Uit hoofde van art. 7:690 BW is de kern van de uitzendovereenkomst dat de uitzendende partij de werknemer in het kader van het beroep of bedrijf van de uitzendende partij bij derden tewerk stelt, onder toezicht en leiding van deze derde. Deze definitie van de uitzendovereenkomst laat niet toe dat de uitzendende partij de werknemer bij zichzelf tewerk stelt is zij zelf toezichthoudende en leidinggevende en vult zij op deze wijze de vereisten voor het bestaan van de arbeidsovereenkomst, met name het gezagscriterium van art. 7:610 BW in.
De kantonrechter oordeelt voorshands dat door het dwingendrechtelijke karakter van art. 7:610 BW de voormelde uitzendovereenkomst moet worden aangemerkt als gewone arbeidsovereenkomst voor bepaalde tijd.
Omdat sprake is van een arbeidsovereenkomst is ook over de periode van 28 december 2005 tot 1 april 2006 de NBBU-cao van toepassing.
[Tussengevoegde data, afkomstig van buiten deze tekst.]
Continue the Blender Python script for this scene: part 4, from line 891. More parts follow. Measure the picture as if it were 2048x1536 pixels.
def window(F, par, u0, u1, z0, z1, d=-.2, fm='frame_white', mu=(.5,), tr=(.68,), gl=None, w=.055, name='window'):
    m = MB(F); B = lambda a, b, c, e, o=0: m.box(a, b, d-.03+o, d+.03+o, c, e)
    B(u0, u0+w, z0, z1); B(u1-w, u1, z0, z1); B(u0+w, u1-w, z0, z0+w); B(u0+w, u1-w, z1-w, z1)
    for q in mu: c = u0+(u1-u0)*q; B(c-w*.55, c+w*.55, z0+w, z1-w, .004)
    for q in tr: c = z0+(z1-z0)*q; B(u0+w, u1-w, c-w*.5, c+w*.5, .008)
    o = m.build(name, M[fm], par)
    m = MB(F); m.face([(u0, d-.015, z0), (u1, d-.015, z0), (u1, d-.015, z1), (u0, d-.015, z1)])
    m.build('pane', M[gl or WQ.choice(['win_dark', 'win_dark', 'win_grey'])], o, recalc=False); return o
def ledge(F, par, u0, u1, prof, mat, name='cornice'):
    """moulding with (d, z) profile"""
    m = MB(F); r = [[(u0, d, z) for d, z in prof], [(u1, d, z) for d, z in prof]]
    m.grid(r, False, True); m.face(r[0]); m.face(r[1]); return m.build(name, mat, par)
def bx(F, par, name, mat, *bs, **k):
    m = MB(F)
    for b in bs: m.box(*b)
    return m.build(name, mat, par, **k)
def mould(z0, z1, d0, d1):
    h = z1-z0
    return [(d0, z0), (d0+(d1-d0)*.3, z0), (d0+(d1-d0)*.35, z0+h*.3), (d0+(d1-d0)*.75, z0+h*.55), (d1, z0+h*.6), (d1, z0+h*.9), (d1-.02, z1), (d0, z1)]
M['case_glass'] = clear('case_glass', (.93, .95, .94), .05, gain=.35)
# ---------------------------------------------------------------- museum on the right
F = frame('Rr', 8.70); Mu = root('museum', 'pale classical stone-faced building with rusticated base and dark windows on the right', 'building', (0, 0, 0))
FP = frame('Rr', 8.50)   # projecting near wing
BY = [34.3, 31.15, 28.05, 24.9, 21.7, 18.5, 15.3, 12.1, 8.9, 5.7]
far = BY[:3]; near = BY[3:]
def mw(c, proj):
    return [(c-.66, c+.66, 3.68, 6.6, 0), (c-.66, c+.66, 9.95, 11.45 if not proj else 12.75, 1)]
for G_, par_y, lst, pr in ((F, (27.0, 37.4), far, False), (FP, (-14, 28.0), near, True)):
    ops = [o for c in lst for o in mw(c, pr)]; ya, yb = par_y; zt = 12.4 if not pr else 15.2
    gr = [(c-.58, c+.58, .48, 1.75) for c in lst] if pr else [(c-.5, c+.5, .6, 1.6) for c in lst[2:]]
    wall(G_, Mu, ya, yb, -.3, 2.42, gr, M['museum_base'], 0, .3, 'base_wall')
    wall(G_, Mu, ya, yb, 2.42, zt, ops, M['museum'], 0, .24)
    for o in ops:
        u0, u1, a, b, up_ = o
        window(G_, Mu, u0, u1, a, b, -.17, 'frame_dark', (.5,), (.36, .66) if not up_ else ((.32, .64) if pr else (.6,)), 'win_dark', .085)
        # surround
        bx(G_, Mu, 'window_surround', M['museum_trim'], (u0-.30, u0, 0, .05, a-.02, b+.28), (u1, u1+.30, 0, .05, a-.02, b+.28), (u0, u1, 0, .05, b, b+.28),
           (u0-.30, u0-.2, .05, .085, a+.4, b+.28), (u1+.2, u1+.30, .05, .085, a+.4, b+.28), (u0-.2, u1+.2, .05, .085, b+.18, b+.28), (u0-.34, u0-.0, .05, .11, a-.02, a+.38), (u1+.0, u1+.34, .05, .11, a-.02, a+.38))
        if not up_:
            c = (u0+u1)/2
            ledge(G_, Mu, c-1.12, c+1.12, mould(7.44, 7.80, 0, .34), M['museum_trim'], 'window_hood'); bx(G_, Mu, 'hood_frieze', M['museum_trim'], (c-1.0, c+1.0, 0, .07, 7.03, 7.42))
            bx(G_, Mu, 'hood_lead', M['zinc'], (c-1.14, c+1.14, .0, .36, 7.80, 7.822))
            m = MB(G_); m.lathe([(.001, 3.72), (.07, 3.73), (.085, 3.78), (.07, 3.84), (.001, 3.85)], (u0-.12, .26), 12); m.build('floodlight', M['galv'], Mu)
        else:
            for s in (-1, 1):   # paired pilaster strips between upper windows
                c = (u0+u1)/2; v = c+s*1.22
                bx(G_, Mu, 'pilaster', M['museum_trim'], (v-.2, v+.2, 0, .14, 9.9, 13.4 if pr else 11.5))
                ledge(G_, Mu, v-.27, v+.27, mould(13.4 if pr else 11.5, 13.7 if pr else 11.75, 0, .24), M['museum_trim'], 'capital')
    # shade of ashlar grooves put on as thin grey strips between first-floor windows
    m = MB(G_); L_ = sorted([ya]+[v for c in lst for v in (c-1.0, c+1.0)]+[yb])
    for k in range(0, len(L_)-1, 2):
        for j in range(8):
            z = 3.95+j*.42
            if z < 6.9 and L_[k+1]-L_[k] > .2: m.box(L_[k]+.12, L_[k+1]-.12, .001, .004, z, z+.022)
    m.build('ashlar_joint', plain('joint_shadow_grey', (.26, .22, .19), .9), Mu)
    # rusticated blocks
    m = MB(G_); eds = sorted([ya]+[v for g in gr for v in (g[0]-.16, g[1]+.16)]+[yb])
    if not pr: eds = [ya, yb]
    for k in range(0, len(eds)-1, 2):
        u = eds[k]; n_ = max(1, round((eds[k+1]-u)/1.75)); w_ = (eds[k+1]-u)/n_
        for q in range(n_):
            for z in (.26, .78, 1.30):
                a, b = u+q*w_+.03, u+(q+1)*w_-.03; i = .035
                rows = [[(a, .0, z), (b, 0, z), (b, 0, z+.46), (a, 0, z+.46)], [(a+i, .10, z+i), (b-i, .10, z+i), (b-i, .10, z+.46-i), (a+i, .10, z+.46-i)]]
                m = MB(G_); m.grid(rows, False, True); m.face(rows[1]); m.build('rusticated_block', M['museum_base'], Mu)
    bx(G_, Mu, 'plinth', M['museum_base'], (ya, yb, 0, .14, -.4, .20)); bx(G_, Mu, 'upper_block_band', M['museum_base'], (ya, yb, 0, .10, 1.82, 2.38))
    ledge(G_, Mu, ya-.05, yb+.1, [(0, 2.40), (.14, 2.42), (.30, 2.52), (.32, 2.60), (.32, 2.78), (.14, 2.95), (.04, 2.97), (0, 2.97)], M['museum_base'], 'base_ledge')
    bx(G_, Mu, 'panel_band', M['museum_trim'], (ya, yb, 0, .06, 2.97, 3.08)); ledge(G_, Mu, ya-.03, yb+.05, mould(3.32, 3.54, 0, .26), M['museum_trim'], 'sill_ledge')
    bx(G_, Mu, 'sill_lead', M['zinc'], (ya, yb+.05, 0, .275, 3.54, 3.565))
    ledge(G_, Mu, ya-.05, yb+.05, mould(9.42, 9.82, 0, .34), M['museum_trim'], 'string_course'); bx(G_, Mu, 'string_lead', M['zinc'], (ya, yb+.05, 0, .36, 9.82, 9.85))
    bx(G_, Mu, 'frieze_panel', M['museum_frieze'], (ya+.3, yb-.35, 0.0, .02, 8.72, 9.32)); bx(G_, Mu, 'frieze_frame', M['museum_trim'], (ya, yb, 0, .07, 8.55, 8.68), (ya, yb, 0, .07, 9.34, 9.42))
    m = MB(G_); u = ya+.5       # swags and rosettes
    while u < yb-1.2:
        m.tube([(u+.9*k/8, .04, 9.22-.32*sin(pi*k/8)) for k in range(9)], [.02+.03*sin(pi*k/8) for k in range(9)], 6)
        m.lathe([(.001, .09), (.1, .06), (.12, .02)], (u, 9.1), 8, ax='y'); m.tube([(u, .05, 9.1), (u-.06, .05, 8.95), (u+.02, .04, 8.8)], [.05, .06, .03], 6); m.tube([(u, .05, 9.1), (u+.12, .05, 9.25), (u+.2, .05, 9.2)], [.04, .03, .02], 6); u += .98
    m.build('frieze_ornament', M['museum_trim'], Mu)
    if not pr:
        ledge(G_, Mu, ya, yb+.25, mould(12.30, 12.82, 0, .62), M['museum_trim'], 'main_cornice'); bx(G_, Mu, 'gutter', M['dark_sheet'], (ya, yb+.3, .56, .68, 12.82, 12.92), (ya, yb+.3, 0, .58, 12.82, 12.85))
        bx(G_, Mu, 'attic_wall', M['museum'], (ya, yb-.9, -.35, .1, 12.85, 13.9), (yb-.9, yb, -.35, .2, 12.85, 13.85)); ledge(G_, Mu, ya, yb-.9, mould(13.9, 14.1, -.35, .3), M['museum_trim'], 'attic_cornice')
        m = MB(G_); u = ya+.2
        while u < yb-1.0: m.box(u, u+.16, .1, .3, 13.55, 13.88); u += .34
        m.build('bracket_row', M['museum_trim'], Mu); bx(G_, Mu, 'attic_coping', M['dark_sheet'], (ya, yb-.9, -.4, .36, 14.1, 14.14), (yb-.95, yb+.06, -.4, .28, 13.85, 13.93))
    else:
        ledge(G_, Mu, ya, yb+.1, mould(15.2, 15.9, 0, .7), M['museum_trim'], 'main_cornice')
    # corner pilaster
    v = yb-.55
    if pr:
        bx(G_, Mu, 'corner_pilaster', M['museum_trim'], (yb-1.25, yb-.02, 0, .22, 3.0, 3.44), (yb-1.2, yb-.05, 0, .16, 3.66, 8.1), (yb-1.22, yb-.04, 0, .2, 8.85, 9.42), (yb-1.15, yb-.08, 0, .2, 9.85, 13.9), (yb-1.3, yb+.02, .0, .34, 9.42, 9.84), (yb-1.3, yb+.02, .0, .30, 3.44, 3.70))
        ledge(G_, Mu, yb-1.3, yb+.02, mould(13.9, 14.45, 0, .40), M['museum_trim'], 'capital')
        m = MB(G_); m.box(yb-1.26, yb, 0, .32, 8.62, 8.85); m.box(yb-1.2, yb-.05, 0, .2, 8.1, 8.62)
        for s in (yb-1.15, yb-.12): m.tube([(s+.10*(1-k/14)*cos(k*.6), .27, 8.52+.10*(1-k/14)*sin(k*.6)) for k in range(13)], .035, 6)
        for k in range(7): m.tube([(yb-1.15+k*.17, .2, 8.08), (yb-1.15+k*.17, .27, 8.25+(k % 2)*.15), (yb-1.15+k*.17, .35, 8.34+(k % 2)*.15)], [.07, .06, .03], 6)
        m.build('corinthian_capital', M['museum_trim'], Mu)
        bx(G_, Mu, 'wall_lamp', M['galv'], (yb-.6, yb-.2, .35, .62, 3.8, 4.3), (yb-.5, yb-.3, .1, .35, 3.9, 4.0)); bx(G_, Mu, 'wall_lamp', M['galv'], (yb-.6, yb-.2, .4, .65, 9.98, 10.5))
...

3.2.3. Het vorenstaande betekent dat de kantonrechter het tweede geschil op grond van de NBBU-cao dient te beoordelen.
Gezien der partijen stellingen inzake het nakomen van de loonverplichtingen en gezien het overigens gevorderde, oordeelt de kantonrechter termen aanwezig een comparitie van partijen gelasten, deze mede dienende om een regeling te beproeven.
Indien een der partijen niet ter comparitie verschijnt, kan de kantonrechter daaraan de gevolgen verbinden die hij geraden acht.
3.2.4. Iedere verdere beslissing wordt aangehouden.
4. Beslissing
De kantonrechter:
4.1. Bepaalt dat partijen in persoon en, voorzover zijnde rechtspersoon, deugdelijk vertegenwoordigd door iemand die van de zaak op de hoogte is en gemachtigd is om zo mogelijk een regeling te treffen, terwijl partijen zich desgewenst kunnen doen bijstaan door een procesgemachtigde, voor de kantonrechter zullen verschijnen op een nader te bepalen datum en uur, teneinde nadere inlichtingen te verstrekken, waarbij dan tevens kan worden bezien of een regeling tussen partijen mogelijk is; deze datum zal gelegen zijn in de periode en beide partijen, dan wel hun gemachtigden, dienen binnen 3 weken na heden opgave te doen van hun verhinderdata in genoemde periode, waarna een definitief tijdstip voor de comparitie zal worden bepaald.
4.2. Bepaalt dat partijen alle relevante stukken, zo mogelijk de originelen, zullen toezenden aan de griffier uiterlijk een week vóór de comparitie met een kopie aan de tegenpartij.
4.3. Houdt iedere verdere beslissing aan.
Aldus gewezen door, mr. J. J. Groen, kantonrechter, en uitgesproken ter openbare civiele terechtzitting op, in tegenwoordigheid van de griffier.